T.L. and his wife (whom I briefly met after the trip) are from Pakistan, which is like another world to many of us. Before the drive, I knew embarrassingly little about his home country. Hot. Populous. Split from India not long after India’s independence from Britain. Predominantly Muslim. Lots of political turmoil. Islamabad rules with an iron fist. There’s a slew of lawyers in Lahore (T.L.’s home city) pushing for reforms (they’ve been in the news), stuff like that.

So, naturally, we spent the bulk of driving time comparing his home country to his new one of five years, the United States. For one, they speak Urdu as the official language, but Urdu is one of dozens of different languages spoken in different provinces. T.L. wouldn’t be able to communicate at all with people from a mountainous region (the Himalayas, capped by K2) in the north. Also, it’s bloody hot. In Lahore, summertime heat will push the thermometer to 49 degrees Celsius, which equates to 117 degrees Fahrenheit. He observed that widening use of air conditioning (in affluent areas) is a bit of a problem. Pakistanis are becoming “spoiled” and losing their tolerance for extreme heat.

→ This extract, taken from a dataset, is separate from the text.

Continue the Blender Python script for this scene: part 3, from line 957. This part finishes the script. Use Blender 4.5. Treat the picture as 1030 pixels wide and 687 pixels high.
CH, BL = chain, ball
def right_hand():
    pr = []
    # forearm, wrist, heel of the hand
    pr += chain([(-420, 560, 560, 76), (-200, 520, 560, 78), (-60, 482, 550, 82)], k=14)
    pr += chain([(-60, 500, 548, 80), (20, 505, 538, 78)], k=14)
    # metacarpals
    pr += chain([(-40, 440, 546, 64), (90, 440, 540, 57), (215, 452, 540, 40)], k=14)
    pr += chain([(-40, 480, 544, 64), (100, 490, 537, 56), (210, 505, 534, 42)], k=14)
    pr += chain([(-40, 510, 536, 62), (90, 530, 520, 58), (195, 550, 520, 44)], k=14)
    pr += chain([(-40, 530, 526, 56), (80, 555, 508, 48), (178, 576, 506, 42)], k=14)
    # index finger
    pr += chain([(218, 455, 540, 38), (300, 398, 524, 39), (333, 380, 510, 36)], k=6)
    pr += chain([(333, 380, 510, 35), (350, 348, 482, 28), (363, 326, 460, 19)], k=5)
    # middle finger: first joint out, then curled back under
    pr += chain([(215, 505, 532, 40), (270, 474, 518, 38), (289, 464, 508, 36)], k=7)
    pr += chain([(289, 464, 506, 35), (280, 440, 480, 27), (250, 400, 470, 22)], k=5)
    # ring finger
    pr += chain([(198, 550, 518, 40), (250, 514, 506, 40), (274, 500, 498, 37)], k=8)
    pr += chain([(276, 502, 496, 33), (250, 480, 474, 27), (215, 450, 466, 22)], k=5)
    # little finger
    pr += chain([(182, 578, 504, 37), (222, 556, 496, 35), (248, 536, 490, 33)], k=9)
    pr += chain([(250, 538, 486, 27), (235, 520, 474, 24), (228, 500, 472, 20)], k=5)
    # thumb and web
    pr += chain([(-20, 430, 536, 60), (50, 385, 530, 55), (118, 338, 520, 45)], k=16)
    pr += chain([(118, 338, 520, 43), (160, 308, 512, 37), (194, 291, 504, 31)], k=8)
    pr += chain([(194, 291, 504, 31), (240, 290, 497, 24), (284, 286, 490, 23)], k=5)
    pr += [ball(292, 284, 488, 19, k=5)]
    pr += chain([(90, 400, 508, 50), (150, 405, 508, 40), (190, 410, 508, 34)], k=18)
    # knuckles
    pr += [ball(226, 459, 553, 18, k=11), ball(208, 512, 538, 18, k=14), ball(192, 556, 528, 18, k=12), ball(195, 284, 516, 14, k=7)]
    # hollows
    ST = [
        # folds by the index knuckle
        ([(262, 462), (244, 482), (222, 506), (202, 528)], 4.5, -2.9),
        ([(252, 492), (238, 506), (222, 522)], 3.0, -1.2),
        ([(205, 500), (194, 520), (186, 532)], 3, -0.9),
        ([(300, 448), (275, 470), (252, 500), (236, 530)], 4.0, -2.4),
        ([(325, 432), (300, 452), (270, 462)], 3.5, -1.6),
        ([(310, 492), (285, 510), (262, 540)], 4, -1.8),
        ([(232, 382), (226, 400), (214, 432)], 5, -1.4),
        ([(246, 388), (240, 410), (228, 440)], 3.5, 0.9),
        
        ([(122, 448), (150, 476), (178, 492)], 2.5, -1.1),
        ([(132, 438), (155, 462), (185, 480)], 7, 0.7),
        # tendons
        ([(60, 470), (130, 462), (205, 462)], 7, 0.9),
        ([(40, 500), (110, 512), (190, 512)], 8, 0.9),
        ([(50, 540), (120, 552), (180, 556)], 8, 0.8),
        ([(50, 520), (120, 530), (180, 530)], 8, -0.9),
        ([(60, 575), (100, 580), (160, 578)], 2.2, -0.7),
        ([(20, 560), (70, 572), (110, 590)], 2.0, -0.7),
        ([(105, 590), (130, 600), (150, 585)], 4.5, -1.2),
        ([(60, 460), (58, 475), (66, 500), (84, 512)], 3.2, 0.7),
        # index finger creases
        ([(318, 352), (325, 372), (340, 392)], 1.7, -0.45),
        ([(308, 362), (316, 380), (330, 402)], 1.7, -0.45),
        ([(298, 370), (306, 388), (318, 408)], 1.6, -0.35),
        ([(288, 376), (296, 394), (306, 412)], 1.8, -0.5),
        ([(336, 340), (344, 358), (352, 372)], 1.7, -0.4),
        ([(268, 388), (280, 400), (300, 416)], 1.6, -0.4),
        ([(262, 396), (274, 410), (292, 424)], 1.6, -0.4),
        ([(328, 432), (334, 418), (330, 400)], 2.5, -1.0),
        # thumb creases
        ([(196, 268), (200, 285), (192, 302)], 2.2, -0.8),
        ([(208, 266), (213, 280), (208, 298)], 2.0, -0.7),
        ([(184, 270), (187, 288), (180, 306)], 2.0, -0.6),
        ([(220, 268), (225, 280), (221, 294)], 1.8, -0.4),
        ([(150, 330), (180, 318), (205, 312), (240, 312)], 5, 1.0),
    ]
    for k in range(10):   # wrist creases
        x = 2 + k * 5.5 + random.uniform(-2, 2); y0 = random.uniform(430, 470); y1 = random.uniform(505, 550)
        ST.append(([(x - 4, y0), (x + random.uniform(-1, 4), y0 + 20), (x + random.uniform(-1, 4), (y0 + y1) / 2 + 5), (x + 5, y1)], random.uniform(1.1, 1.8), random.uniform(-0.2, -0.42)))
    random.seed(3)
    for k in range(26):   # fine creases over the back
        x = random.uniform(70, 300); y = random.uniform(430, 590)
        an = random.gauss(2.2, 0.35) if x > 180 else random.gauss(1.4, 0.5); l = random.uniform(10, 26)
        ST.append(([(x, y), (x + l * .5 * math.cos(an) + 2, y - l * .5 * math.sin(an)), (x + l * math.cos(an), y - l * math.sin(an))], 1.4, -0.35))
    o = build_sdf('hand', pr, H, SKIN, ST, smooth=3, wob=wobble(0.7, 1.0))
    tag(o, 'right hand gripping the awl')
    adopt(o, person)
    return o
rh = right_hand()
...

Naturally, there are other problems of the first-world and third-world variety, but what strikes me is how similar he and I are. Obviously, we’re both English-speaking men who are concerned about our children’s futures. Questions linger about the environment, politics, policy, the disparity between rich and poor, the availability of jobs–all of it matters. But hope, for most any parent, flows in one direction.

Working for the Future

Without picking his brain, I can safely assume the biggest reason T.L. came to the U.S. (after earning a master’s degree in Germany) is the same reason my Persian “family” left Iran, which is the same reason my potato-farming ancestors got on a western-bound steamship several generations ago. This is, of course, the Land of Opportunity. Here, our children (especially our daughters) have the chance to grow into doctors, physicists, propulsion engineers, soccer coaches, teachers, or whatever else they want. The best way to foster such possibilities and dreams is to offer a world of diversity and inclusion and ideas. The more options on the table–wherever they come from–the wider range of directions to consider. Maybe T.L.’s daughter grows to become a veterinarian or a flight manager for Space X. Maybe my third-grader goes on to be a farmer in Uganda. It’s all open to them. That’s what makes this country so great, and that’s why so many people want to come here.

Backlash

As I was writing this blog, there was a xenophobic act of violence on a train in Portland. Two men who believed in equality or diversity–or at least weren’t going to watch women be hurt–died while stopping a crazed assailant (a white male) from doing what angry men like him so often do. It obviously wasn’t the first attack of this kind, and it won’t be the last. Across the globe, there are daily news accounts of people who turn angrily on their neighbor, the new person in town, worshipers of a different faith. What seems most important is for the rest of us to not give in to irrational fears or ridiculous notions of have versus have not–to not give up hope for an egalitarian future. We have the strongest say in what kind of world we want.

That, in my book, may be the most American ideal of all.